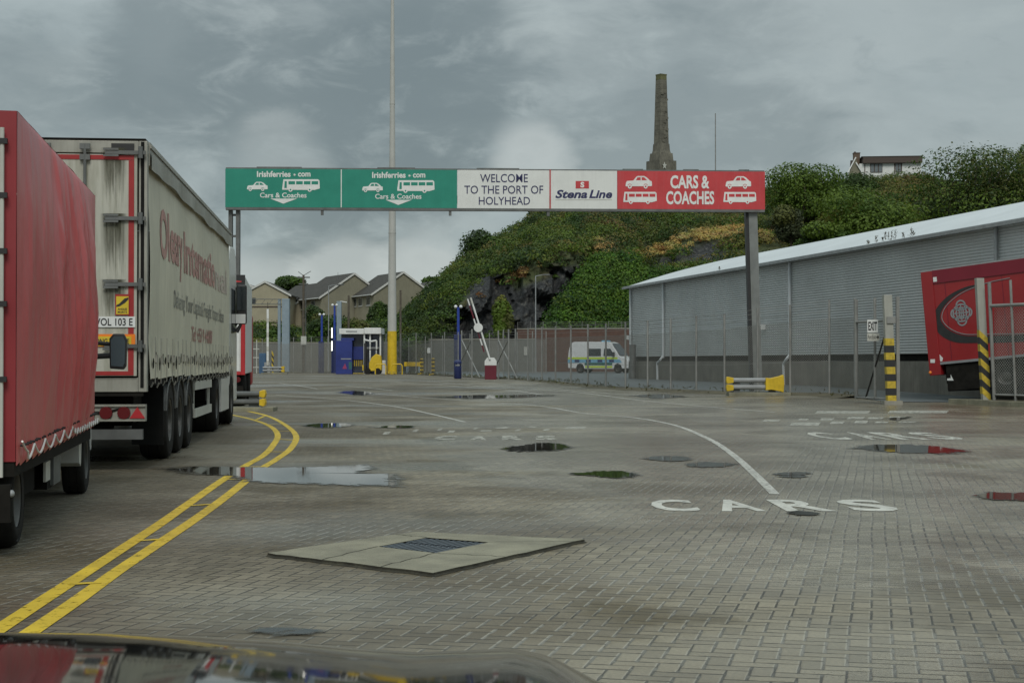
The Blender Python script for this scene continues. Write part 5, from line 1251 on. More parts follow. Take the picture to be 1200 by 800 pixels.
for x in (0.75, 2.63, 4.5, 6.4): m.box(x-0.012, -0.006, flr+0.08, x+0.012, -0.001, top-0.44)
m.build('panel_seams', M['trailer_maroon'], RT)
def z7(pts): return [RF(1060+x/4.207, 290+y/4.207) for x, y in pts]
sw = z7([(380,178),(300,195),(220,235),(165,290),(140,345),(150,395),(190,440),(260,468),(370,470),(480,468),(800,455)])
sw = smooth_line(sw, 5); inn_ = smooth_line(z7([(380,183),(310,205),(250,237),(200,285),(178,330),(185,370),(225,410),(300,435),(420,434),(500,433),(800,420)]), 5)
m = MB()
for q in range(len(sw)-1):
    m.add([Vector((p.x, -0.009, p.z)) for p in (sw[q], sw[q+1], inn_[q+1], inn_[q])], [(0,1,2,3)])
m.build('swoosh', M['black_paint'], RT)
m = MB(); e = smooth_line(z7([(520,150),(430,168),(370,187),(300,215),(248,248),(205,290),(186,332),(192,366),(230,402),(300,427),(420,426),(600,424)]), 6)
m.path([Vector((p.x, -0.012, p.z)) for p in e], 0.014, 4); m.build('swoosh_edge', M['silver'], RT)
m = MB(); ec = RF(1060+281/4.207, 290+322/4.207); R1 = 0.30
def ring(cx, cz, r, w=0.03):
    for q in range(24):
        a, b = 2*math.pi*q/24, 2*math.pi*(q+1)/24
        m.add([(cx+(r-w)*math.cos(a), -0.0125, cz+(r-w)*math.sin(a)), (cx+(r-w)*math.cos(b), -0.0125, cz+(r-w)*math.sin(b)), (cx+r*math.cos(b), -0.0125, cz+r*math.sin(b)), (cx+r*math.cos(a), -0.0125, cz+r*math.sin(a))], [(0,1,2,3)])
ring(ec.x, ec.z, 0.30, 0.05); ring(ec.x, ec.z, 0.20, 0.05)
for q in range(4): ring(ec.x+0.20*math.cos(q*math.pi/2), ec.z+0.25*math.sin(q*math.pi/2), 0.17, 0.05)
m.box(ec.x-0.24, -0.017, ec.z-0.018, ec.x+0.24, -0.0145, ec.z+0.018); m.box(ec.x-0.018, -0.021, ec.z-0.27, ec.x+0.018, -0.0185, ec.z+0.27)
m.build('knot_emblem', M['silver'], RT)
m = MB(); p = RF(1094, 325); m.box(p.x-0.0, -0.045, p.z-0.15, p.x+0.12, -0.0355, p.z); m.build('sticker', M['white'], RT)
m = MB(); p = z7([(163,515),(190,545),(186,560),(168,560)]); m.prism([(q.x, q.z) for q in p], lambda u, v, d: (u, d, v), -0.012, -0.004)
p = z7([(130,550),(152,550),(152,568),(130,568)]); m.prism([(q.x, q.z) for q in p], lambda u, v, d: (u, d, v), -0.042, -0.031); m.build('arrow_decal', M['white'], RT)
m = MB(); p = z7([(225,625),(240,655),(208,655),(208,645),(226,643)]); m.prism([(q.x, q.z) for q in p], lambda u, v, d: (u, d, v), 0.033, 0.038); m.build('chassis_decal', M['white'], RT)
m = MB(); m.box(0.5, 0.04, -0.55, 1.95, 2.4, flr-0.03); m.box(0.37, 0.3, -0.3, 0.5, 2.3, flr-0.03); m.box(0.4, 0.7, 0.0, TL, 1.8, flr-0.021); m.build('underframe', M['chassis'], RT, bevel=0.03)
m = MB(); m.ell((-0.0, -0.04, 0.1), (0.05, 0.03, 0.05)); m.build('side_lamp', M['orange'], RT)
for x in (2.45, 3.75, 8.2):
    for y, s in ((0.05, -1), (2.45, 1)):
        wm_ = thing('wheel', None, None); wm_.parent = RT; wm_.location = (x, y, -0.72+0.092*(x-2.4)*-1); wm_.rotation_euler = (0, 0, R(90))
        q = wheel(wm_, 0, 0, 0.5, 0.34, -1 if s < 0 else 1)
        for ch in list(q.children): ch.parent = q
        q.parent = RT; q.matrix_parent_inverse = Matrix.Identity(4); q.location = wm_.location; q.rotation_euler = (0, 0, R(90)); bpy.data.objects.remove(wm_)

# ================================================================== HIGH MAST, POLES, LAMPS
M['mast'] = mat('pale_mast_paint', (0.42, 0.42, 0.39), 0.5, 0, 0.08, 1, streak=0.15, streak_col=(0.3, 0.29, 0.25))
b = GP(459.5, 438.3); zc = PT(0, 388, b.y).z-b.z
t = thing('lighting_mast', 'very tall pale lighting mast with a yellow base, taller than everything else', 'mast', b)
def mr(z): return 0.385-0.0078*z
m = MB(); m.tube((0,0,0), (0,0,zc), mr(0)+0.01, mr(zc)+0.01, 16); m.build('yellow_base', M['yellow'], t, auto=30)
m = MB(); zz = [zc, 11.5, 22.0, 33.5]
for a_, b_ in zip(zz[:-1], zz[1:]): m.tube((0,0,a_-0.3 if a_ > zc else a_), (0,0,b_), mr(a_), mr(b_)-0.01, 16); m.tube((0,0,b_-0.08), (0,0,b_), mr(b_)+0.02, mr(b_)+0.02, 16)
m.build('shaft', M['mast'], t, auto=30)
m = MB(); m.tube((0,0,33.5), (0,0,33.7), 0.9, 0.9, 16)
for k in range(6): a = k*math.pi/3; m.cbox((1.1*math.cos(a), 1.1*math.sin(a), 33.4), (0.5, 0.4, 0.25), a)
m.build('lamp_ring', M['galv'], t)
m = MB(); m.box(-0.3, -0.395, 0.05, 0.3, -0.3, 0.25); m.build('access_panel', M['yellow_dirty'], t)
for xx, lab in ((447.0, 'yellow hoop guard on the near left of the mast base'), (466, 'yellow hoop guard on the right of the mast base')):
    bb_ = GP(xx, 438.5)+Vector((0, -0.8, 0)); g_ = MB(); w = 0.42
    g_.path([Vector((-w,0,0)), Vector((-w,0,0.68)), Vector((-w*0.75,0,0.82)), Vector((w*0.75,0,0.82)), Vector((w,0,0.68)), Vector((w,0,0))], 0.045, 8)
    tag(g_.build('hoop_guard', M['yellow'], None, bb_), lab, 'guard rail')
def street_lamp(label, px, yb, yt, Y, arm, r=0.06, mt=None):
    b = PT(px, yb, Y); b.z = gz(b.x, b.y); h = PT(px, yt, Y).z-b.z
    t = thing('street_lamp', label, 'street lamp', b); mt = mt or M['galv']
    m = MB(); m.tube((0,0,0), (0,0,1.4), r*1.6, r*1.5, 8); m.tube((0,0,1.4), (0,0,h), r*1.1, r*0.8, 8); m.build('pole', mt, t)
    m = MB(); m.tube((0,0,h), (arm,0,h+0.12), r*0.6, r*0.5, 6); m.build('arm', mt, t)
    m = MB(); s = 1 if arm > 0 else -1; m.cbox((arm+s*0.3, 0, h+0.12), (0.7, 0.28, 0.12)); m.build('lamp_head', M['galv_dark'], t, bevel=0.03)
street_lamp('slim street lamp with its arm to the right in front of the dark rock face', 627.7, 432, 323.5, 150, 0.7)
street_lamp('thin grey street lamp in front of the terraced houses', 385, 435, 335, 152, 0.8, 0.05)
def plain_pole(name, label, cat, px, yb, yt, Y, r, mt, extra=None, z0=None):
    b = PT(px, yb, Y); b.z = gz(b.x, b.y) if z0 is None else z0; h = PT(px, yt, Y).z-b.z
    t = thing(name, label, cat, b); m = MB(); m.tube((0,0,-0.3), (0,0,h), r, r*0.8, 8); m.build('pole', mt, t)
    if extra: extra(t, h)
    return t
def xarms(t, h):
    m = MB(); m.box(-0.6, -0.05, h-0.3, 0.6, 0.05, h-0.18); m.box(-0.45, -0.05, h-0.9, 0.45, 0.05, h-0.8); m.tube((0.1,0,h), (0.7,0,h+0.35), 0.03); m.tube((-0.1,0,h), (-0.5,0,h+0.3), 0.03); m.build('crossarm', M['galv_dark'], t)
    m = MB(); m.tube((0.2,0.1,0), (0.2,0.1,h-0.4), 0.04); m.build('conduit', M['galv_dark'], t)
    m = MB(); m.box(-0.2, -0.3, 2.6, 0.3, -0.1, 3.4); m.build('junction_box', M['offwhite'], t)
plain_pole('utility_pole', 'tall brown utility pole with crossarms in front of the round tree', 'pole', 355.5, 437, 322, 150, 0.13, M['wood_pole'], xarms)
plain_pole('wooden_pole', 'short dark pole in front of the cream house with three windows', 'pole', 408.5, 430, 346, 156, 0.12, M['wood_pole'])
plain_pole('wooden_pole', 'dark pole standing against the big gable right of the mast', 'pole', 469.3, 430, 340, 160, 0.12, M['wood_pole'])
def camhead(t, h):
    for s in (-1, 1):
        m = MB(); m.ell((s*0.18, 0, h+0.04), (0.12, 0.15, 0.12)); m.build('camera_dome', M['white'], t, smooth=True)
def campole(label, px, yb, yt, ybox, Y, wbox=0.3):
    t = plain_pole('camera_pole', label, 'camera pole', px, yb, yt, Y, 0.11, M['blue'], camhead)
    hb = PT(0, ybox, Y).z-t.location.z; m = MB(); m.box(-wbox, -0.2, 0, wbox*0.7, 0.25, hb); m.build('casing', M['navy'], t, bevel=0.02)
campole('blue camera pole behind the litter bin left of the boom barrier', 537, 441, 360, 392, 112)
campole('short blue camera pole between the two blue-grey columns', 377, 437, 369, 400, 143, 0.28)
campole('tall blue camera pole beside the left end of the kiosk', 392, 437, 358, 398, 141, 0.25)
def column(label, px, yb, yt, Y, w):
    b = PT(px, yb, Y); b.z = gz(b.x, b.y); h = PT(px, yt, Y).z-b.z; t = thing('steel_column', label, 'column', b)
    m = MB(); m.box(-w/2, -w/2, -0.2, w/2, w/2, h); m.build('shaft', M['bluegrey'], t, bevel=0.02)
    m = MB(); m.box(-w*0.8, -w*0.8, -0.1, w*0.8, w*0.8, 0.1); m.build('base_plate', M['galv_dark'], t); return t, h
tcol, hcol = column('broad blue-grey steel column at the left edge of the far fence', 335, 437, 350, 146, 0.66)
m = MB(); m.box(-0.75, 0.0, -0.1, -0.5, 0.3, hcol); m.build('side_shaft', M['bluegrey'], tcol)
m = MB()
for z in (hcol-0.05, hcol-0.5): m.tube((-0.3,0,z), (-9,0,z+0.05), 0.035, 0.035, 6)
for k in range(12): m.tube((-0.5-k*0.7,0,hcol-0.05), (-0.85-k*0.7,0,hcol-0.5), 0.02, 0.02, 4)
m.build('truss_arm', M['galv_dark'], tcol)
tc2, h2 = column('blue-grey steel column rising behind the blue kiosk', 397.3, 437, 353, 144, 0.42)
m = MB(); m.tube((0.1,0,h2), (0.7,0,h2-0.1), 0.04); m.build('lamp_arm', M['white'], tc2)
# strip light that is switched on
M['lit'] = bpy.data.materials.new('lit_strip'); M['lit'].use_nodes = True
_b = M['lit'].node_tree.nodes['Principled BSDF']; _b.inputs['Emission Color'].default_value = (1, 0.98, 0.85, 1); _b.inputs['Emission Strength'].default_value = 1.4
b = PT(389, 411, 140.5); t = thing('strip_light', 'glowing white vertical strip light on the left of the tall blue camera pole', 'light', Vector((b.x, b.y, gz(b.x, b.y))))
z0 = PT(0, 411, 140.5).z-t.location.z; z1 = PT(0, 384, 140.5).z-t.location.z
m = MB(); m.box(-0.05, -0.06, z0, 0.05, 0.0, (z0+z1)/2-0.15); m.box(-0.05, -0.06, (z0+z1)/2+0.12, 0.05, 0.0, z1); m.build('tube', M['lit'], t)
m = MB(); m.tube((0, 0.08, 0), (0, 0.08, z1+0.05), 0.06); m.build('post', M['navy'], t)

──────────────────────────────

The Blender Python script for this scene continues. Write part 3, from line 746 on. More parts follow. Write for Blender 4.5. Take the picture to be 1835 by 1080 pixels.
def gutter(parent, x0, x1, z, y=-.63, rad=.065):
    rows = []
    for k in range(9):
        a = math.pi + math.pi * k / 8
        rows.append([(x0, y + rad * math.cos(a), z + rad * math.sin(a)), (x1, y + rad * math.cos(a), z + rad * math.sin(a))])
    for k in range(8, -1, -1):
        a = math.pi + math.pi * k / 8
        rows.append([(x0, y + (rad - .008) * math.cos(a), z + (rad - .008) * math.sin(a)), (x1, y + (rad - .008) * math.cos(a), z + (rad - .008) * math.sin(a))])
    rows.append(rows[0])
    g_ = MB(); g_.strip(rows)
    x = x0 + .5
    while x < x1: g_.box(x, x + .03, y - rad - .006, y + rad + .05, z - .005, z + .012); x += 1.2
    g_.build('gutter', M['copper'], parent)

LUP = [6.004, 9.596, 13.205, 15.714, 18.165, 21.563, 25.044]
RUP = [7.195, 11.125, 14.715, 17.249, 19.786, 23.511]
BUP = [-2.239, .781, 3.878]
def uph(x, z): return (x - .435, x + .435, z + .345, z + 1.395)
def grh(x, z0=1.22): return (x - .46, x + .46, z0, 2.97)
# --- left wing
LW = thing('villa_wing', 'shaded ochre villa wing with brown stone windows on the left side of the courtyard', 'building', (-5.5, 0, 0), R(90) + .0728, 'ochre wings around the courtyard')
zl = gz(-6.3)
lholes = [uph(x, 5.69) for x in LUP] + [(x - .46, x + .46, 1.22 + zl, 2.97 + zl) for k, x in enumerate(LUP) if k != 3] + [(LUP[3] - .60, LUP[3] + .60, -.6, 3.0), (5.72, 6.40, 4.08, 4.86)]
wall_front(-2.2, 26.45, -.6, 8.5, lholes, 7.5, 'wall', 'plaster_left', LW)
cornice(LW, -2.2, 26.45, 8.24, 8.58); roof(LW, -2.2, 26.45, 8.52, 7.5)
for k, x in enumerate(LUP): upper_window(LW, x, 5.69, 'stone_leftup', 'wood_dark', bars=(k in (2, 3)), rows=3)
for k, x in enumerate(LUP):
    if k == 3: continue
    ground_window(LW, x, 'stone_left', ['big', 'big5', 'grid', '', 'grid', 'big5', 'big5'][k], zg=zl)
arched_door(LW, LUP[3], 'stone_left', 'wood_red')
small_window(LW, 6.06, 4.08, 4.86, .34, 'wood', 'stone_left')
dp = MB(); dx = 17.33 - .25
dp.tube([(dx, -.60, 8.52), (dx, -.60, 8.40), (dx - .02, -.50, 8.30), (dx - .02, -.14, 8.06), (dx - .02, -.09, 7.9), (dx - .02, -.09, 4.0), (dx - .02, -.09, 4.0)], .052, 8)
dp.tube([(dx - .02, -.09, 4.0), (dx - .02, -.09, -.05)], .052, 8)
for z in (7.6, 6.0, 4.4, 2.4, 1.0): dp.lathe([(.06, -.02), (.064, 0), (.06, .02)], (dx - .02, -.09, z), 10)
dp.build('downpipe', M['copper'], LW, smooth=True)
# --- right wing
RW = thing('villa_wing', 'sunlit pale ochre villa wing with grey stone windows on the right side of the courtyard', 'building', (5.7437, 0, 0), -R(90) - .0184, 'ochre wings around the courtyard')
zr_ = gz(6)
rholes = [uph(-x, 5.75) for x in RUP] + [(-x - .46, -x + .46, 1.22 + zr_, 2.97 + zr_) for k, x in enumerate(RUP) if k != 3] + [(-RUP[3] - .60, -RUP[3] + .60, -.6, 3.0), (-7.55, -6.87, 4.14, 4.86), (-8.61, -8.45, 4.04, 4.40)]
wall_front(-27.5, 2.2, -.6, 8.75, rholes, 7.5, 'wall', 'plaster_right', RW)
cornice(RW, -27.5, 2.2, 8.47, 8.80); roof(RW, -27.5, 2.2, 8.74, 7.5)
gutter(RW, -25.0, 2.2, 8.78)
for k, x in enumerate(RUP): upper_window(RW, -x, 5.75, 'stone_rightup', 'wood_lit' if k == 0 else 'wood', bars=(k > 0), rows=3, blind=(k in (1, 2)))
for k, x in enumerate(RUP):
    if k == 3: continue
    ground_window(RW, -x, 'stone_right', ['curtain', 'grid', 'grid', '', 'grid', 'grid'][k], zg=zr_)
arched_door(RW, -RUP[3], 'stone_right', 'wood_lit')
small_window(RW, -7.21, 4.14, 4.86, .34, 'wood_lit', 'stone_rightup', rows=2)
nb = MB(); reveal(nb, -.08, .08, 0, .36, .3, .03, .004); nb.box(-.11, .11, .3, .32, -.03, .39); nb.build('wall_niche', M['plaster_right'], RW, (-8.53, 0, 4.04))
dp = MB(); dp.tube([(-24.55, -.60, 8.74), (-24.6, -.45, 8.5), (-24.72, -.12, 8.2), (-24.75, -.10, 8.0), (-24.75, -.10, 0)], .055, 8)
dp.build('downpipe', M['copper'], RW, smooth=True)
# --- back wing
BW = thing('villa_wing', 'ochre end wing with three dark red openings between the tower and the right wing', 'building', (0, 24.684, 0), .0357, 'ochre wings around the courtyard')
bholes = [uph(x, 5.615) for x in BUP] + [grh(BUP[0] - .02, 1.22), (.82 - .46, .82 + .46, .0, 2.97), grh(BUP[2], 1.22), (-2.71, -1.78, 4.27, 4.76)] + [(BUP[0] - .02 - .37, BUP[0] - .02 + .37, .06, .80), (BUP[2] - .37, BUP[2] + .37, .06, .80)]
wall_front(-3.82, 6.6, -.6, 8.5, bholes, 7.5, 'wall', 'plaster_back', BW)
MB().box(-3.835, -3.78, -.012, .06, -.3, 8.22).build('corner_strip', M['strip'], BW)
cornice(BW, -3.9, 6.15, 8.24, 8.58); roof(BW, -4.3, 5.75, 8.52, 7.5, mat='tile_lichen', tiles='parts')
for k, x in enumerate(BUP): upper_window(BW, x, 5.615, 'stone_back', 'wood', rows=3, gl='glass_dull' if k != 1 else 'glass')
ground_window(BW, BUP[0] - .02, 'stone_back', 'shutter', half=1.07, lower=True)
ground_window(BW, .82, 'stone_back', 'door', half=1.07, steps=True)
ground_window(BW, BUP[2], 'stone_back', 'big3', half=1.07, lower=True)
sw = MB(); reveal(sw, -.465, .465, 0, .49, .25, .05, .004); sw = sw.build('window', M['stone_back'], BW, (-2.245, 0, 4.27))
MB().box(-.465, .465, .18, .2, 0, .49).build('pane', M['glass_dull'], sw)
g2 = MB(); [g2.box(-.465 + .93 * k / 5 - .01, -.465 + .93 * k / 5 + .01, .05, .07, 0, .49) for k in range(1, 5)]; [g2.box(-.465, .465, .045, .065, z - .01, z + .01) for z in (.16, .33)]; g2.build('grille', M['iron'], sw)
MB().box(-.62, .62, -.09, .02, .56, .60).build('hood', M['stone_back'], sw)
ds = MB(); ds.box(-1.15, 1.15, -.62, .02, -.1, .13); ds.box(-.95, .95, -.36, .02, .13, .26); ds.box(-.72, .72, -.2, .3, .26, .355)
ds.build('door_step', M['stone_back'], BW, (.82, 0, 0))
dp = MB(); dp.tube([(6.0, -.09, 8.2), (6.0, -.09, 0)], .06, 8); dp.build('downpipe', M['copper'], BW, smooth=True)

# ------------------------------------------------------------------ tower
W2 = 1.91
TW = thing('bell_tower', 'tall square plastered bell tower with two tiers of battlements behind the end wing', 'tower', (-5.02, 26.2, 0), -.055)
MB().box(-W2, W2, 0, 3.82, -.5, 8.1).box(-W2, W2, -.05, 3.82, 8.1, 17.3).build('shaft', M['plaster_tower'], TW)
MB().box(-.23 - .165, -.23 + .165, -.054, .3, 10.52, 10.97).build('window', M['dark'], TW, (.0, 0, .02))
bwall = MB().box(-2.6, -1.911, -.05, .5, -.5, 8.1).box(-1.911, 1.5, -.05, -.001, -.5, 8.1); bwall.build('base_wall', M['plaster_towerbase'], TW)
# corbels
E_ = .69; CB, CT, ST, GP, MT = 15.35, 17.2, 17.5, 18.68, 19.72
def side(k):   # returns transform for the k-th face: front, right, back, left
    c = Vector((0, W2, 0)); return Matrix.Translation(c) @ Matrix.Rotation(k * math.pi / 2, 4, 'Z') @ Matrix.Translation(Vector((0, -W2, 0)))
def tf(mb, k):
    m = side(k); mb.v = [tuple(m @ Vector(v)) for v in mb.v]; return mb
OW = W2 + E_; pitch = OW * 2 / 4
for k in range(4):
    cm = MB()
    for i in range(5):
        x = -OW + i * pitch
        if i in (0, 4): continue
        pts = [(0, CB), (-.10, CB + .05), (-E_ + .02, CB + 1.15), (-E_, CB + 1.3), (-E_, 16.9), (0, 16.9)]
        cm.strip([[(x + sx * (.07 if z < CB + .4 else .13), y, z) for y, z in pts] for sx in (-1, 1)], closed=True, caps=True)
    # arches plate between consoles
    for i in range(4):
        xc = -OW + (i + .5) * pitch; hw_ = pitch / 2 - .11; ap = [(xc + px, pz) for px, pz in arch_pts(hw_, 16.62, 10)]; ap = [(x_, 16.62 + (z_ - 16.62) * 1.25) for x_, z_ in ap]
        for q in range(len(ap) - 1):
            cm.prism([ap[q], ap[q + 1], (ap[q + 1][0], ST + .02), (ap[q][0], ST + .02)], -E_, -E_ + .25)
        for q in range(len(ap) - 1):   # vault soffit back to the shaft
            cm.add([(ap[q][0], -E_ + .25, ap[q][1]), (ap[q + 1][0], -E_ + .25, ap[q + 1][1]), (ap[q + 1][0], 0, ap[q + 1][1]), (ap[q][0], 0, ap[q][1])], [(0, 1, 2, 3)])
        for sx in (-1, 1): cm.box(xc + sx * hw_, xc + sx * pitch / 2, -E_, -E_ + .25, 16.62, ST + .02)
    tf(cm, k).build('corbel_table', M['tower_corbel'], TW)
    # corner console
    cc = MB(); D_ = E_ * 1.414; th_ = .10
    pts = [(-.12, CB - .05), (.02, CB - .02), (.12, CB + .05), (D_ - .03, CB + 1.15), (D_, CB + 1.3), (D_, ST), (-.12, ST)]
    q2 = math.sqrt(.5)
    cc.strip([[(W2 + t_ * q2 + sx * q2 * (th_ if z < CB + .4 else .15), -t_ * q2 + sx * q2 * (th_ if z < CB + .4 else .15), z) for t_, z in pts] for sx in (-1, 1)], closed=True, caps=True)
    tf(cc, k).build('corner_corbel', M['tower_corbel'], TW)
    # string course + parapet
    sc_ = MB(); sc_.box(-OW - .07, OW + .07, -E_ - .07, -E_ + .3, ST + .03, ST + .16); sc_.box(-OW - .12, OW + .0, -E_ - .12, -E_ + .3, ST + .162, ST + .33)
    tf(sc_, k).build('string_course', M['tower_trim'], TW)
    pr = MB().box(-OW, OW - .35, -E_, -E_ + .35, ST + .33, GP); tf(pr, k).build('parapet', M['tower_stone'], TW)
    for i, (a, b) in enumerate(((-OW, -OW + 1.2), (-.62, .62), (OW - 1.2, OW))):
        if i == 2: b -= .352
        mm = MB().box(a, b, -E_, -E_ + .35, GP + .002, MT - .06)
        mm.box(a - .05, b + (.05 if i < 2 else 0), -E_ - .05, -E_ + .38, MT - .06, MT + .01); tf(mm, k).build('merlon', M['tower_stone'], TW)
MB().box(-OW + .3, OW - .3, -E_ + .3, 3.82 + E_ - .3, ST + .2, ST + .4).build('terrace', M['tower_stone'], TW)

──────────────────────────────

## INSTRUCTIONS TO FOLLOW
Copy exactly, and only, the lines from the one containing "by 1080 pixels." through the one containing "g_.build('gutter', M['copper'], parent)".

## SOLUTION FOR THIS EXERCISE
The Blender Python script for this scene continues. Write part 3, from line 746 on. More parts follow. Write for Blender 4.5. Take the picture to be 1835 by 1080 pixels.
def gutter(parent, x0, x1, z, y=-.63, rad=.065):
    rows = []
    for k in range(9):
        a = math.pi + math.pi * k / 8
        rows.append([(x0, y + rad * math.cos(a), z + rad * math.sin(a)), (x1, y + rad * math.cos(a), z + rad * math.sin(a))])
    for k in range(8, -1, -1):
        a = math.pi + math.pi * k / 8
        rows.append([(x0, y + (rad - .008) * math.cos(a), z + (rad - .008) * math.sin(a)), (x1, y + (rad - .008) * math.cos(a), z + (rad - .008) * math.sin(a))])
    rows.append(rows[0])
    g_ = MB(); g_.strip(rows)
    x = x0 + .5
    while x < x1: g_.box(x, x + .03, y - rad - .006, y + rad + .05, z - .005, z + .012); x += 1.2
    g_.build('gutter', M['copper'], parent)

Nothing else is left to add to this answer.